Home Rubriche Outsider Alice e il sindaco: la rinascita della sinistra francese secondo Nicolas Pariser

Alice e il sindaco: la rinascita della sinistra francese secondo Nicolas Pariser

Dopo essersi messo in luce con due cortometraggi come La République e Agit Pop, il regista Nicolas Pariser (classe 1974) ha esordito con Le Grand jeu, film/riflessione sulla sinistra francese presentato a Locarno nel 2015.

Ma se nell’ambizioso film d’esordio i personaggi sono carismatici e manipolativi, nel suo secondo film Alice e il sindaco (Alice et le maire) gli artefici e la morale della pellicola cambia radicalmente. Se il tema centrale rimane il rapporto tra la figura del politico e quella dell’intellettuale, Pariser cambia la prospettiva.

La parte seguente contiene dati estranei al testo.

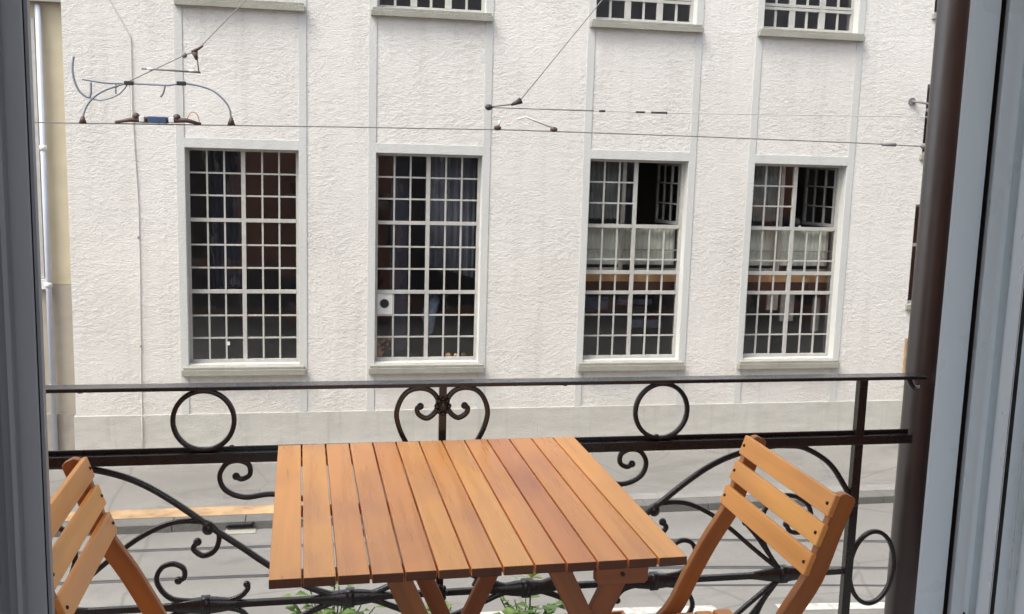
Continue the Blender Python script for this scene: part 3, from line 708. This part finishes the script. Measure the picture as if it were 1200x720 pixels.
# ------------------------------------------------------------------ wrought iron railing
RY, RX = 2.74, .345
rl = thing('balcony_railing', 'black wrought iron balcony railing with rings, hearts and scrolls', 'railing', (RX, RY, EYE))
def bar(name, x0, x1, z0, z1, d=.011, bevel=.002): return MB().box(x0, x1, -d, d, z0, z1).build(name, IRON, rl, bevel)
MB().box(-1.32, 1.475, -.027, .027, -.640, -.629).build('handrail', IRON, rl, .003)
m = MB(); m.box(-1.32, 1.45, -.016, .008, -.842, -.814); m.box(-1.32, 1.45, .0085, .016, -.842, -.803); m.build('middle_rail', IRON, rl, .002)
bar('lower_rail', -1.28, 1.28, -1.259, -1.241, .008); bar('bottom_rail', -1.32, 1.50, -1.69, -1.665)
for s in (-1, 1): bar('post', s*1.275-.0135, s*1.275+.0135, -1.665, -.640, .0125)
bar('centre_post', -.0105, .0105, -1.665, -.640, .0105)
def scroll(name, pts, rad=.0068, blob=0, taper=True):
    for s in (1, -1):
        mm = MB(); c = curve([(x*s, 0, z) for x, z in pts], 8)
        mm.tube(c, rad, 8, flat=(1.05, 1.0))
        if blob: mm.ball((pts[-1][0]*s, 0, pts[-1][1]), blob, blob*.9, blob)
        mm.build(name, IRON, rl)
def ring(name, cx, cz, rx, rz, rad=.0065):
    MB().tube([(cx+rx*math.cos(k*math.pi/24), 0, cz+rz*math.sin(k*math.pi/24)) for k in range(48)], rad, 8, flat=(1.05, 1.2), closed=True).build(name, IRON, rl)
for s in (-1, 1): ring('ring', s*.642, -.7265, .079, .0815)
for s in (-1, 1): ring('oval_ring', s*1.358, -1.244, .075, .118)
scroll('heart_scroll', [(-.098, -.806), (-.118, -.765), (-.128, -.720), (-.117, -.680), (-.095, -.655), (-.064, -.647), (-.034, -.655), (-.014, -.680), (-.018, -.712), (-.042, -.733), (-.066, -.722), (-.071, -.706), (-.062, -.699)], .0068, .0105)
scroll('small_scroll', [(-.10, -1.235), (-.155, -1.13), (-.26, -1.02), (-.38, -.955), (-.466, -.938), (-.538, -.944), (-.588, -.922), (-.603, -.882), (-.585, -.848), (-.553, -.840), (-.526, -.853), (-.524, -.880), (-.545, -.892), (-.560, -.884)], .0066, .011)
def both(name, pts, rad=.0068, blob=0):
    scroll(name, pts, rad, blob); scroll(name, [(x, -2.5-z) for x, z in pts], rad, blob)
both('arch_bar', [(-1.270, -1.024), (-1.244, -.977), (-1.186, -.901), (-1.105, -.852), (-1.045, -.842), (-.978, -.844), (-.888, -.863), (-.812, -.893), (-.735, -.942), (-.629, -1.025), (-.547, -1.087), (-.479, -1.140), (-.385, -1.203), (-.309, -1.236), (-.253, -1.245), (-.19, -1.240), (-.135, -1.218), (-.06, -1.185), (-.012, -1.17)], .0078)
both('branch_scroll', [(-1.075, -1.244), (-1.02, -1.212), (-.955, -1.160), (-.877, -1.094), (-.807, -1.043), (-.733, -1.010), (-.666, -1.007), (-.629, -1.018), (-.607, -1.048), (-.617, -1.090), (-.649, -1.106), (-.675, -1.085), (-.664, -1.066)], .0068, .012)
both('rail_scroll', [(-.532, -1.200), (-.534, -1.210), (-.555, -1.230), (-.602, -1.240), (-.70, -1.234), (-.740, -1.222), (-.765, -1.192), (-.772, -1.162), (-.757, -1.134), (-.728, -1.126), (-.702, -1.140), (-.700, -1.165), (-.716, -1.174)], .0066, .0115)
scroll('scroll_tip', [(-.532, -1.203), (-.535, -1.195)], .006, .0105); scroll('scroll_tip', [(-.532, -1.297), (-.535, -1.305)], .006, .0105)
both('inner_spiral', [(-1.052, -1.240), (-1.000, -1.165), (-.978, -1.100), (-.985, -1.045), (-1.015, -1.010), (-1.057, -.998), (-1.100, -1.010), (-1.132, -1.040), (-1.138, -1.080), (-1.112, -1.115), (-1.075, -1.113), (-1.060, -1.090)], .0066, .011)
both('leaf', [(-1.055, -1.240), (-1.01, -1.184), (-.964, -1.123), (-.925, -1.080)], .006, .009)
for x in (-1.06, -.645, -.253, .253, .645, 1.06):
    mm = MB(); mm.tube([(x+.11*k/6, 0, -1.25) for k in range(-6, 7)], lambda q: .0105+.0125*math.sin(math.pi*q)**1.5, 10, flat=(1, .6)); mm.tube([(x-.012, 0, -1.25), (x, 0, -1.25), (x+.012, 0, -1.25)], .027, 10, flat=(1, .62)); mm.build('collar', IRON, rl)
for x in (-.636, .636): MB().ball((x, 0, -1.028), .018, .014, .020).build('collar_knob', IRON, rl)
for z in (-.697, -1.248):
    mm = MB(); mm.ball((0, -.004, z), .015, .016, .021)
    for k in range(8): mm.ball((.017*math.cos(k*math.pi/4), -.008, z+.021*math.sin(k*math.pi/4)), .0082, .009, .0082, 8)
    mm.build('rosette', IRON, rl)
for x in (-.95, .35, 1.28): MB().ball((x, 0, -.642), .010, .010, .006, 8).build('rivet', IRON, rl)
for x in (.60, -.60, -.03): MB().ball((x+.03, -.004, -.800), .008, .008, .006, 8).build('rivet', IRON, rl)
MB().ball((1.277, 0, -1.03), .018, .016, .016).build('post_knob', IRON, rl)
MB().tube(curve([(1.43, 0, -.642), (1.445, 0, -.665), (1.475, .02, -.672)], 6), .009).build('end_bracket', IRON, rl)

# ------------------------------------------------------------------ table
TZ = .74
t = thing('balcony_table', 'folding wooden balcony table with orange brown slatted top', 'table', (.312, 2.243, FLOOR), R(.9))
W, D = .815, .868; N = 13; pitch_ = W/N; top = MB()
tones = [1.03, 1.06, .97, 1.01, .94, 1.04, 1.0, 1.07, .97, .86, .95, .99, 1.05]
for i in range(N):
    x = -W/2+pitch_*(i+.5); top.board((x, -D/2+random.uniform(-.001, .001), TZ-.0095), (x, D/2+random.uniform(-.0015, .0015), TZ-.0095), (1, 0, 0), pitch_-.0040, .019, tones[i], 1)
top.build('tabletop', [TABLEWOOD, ENDWOOD], t, .0018)
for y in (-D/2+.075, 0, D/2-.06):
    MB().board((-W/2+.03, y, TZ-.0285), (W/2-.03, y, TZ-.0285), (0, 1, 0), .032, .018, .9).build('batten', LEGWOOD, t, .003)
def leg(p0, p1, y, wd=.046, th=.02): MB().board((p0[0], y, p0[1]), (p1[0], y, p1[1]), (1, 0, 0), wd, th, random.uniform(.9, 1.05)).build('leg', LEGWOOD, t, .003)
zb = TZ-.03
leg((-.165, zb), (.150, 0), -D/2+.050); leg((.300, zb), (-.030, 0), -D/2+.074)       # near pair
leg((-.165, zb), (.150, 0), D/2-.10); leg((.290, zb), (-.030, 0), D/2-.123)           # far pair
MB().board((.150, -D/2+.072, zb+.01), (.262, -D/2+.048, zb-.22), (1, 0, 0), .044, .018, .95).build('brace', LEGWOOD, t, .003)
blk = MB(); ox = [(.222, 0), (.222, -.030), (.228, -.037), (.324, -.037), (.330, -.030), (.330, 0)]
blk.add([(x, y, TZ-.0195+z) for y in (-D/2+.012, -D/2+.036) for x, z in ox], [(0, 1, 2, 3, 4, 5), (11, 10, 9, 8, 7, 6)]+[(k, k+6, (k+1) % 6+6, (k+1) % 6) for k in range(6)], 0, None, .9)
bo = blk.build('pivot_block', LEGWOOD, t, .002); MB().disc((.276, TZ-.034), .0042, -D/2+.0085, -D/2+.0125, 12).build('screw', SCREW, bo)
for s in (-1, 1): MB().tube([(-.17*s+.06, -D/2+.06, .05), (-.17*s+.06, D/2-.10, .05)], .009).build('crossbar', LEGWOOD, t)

# ------------------------------------------------------------------ chairs (built facing -X, the other one turned half round)
def make_chair(label, loc, rz):
    t = thing('folding_chair', label, 'chair', loc, rz, 'wooden folding chairs at the table')
    zf = EYE-FLOOR                      # local z = eye relative z + zf
    cl = [(.116, -.712), (.100, -.753), (.085, -.797), (.0546, -.8855), (.004, -.970), (-.043, -1.060), (-.095, -1.165), (-.20, -1.270), (-.36, -1.52)]
    c = [(p.x, p.z+zf) for p in curve([(x, 0, z) for x, z in cl], 4)]; n_ = len(c)
    extra = [(.119, -.700+zf), (.117, -.704+zf)]
    wf = lambda i: [.014, .032][i] if i < 2 else .044
    for y in (-.2225, .2225):
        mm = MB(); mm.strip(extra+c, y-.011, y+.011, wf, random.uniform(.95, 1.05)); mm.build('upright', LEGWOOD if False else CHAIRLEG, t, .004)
    a = Vector((.0875, -.698+zf)); d = Vector((-.326, -.945)); nrm = Vector((-.945, .326))
    bk = MB()
    for k in range(3):
        q = a+d*(.0255+.069*k)-nrm*.007
        bk.board((q.x, -.2345, q.y), (q.x, .2345, q.y), (d.x, 0, d.y), .051, .014, [1.0, 1.05, .97][k])
    bo = bk.build('backrest', CHAIRWOOD, t, .003)
    sc = MB()
    for k in range(3):
        for y in (-.218, .218):
            q = a+d*(.0255+.069*k)+nrm*.0004
            sc.ball((q.x, y, q.y), .0042, .0042, .0042, 8)
    sc.build('screws', SCREW, bo)
    st = MB()
    for k in range(6):
        x = -.222+k*.050; st.board((x, -.185, .356+.006*k*.3), (x, .185, .356+.006*k*.3), (1, 0, 0), .045, .014)
    st.build('seat', CHAIRWOOD, t, .003)
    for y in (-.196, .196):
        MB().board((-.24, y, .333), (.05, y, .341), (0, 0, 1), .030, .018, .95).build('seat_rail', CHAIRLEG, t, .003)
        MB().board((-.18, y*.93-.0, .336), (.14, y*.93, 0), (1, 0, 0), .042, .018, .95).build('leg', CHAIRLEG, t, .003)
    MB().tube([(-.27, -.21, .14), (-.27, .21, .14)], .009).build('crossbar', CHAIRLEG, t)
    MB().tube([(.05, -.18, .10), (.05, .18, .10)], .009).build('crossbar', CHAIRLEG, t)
    return t
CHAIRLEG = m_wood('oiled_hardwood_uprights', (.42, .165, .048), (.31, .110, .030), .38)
make_chair('slatted wooden folding chair right of the table, close to the drainpipe', (1.0, 2.1425, FLOOR), 0)
make_chair('slatted wooden folding chair left of the table, half hidden by the door frame', (-.421, 2.11, FLOOR), math.pi)

# ------------------------------------------------------------------ plants in boxes hung outside the railing
def plant(label, x, y, z, n, spread, height, blossom=False):
    t = thing('leafy_plant', label, 'plant', (x, y, z), 0, 'plants in the flower box')
    lf = MB(); stm = MB()
    for k in range(n):
        a = random.uniform(0, 6.28); rr = spread*math.sqrt(random.random()); hh_ = height*random.uniform(.35, 1.0)
        tip = Vector((rr*math.cos(a), rr*.6*math.sin(a), hh_)); stm.tube([(tip.x*.2, tip.y*.2, 0), (tip.x*.7, tip.y*.7, hh_*.6), tip], .0022, 5)
        for q in range(5):
            s = random.uniform(.026, .052); base = tip*(1-.13*q)+Vector((random.uniform(-.01, .01),)*3); b2 = random.uniform(0, 6.28)
            dr = Vector((math.cos(b2), math.sin(b2), random.uniform(-.5, .5))).normalized(); sd_ = dr.cross(Vector((0, 0, 1))).normalized()*s*.42; mid_ = base+dr*s*.5+Vector((0, 0, .006))
            e = base+dr*s+Vector((0, 0, -.004))
            lf.add([base, mid_+sd_, e, mid_-sd_, mid_-Vector((0, 0, .004))], [(0, 1, 4), (1, 2, 4), (2, 3, 4), (3, 0, 4)])
    stm.build('stems', STEM, t); lf.build('leaves', LEAF, t)
    if blossom:
        MB().tube([(.01, 0, height*.4), (.012, 0, height+.065)], .003).build('flower_stalk', STEM, t)
        m = MB()
        for k in range(26):
            a = random.uniform(0, 6.28); e = random.uniform(-.2, 1.2); c0 = Vector((.012, 0, height+.072)); d = Vector((math.cos(a)*math.cos(e), math.sin(a)*math.cos(e), math.sin(e)))*.045; s_ = d.cross(Vector((.3, .2, 1)))  .normalized()*.014
            m.quad(c0, c0+d*.6+s_, c0+d, c0+d*.6-s_)
        m.build('blossom', FLOWER, t)
BZ = EYE-1.62
bx = thing('flower_box', 'long terracotta flower box hung outside the foot of the railing', 'flower box', (.37, 2.93, BZ))
m = MB(); m.box(-.62, .62, -.085, -.075, 0, .15); m.box(-.62, .62, .075, .085, 0, .15); m.box(-.62, -.61, -.075, .075, 0, .15); m.box(.61, .62, -.075, .075, 0, .15); m.box(-.61, .61, -.075, .075, 0, .012)
m.build('box', TERRA, bx, .003); MB().box(-.608, .608, -.074, .074, .012, .13).build('soil', simple('soil', (.04, .028, .02), .95), bx)
plant('bushy green plant below the left front corner of the table', .05, 2.93, BZ+.13, 30, .16, .17)
plant('small leafy plant with a yellow green blossom seen under the table between its legs', .645, 2.93, BZ+.13, 18, .11, .115, True)
plant('small sprig of leaves behind the left table legs', .36, 2.93, BZ+.13, 8, .07, .17)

Ma partiamo dal principio. Alice (Anaïs Demoustier) è una giovane donna che ha lasciato Oxford per lavorare al municipio di Lione. Poco si sa del suo nuovo impiego, tranne che per un disguido è stato cancellato ancor prima che Alice mettesse piede nel maestoso edifico. E allora cosa fare di una filosofa (anche se lei non si definisce tale) e di un navigato sindaco (Fabrice Luchini) sul trampolino di lancio nel diventare la figura di spicco della sinistra francese?

L’idea di una sua consulente (Léonie Simaga, vista di recente nella miniserie di Damien Chazelle The Eddy) è di metterla al servizio generico del politico. Fornire nuove idee e stimoli ad un uomo che si è un po’ perso per strada, capace solo di svolgere la routine sempre più distante dagli interessi del suo elettorato e dalle giuste motivazioni che dovrebbe avere un uomo con le sue responsabilità. La stima e anche l’amicizia tra i due cambierà per sempre le loro vite.

Questo nuovo film politico di Pariser denuncia con toni leggeri ma arguti, l’astenia della politica contemporanea.

Quell’essersi malamente allontanata dal suo ruolo primario: ascoltare le esigenze del popolo. Alice lo fa e prende appunti. Riferisce a Paul, guardandolo con l’accondiscendenza di chi sa bene che quell’uomo, una volta guerriero dei suoi ideali, da tempo ha riposto le sue armi. Sempre più simile ad un pupo, ad una marionetta che recita la sua parte nel teatrino della politica francese.

A differenza del suo protagonista, la penna del regista parigino è puntuta e ficcante.

Con eleganza Pariser mette in evidenza il corto circuito di un uomo che ha perso le ambizioni. La sua regia sobria e mai invadente, lascia spazio agli ottimi interpreti.

Nella disillusione del protagonista risuonano le parole sempre attuali di De André: “Dove sono andati i tempi d’una volta, per Giunone, quando ci voleva, per fare il mestiere, anche un po’ di vocazione?”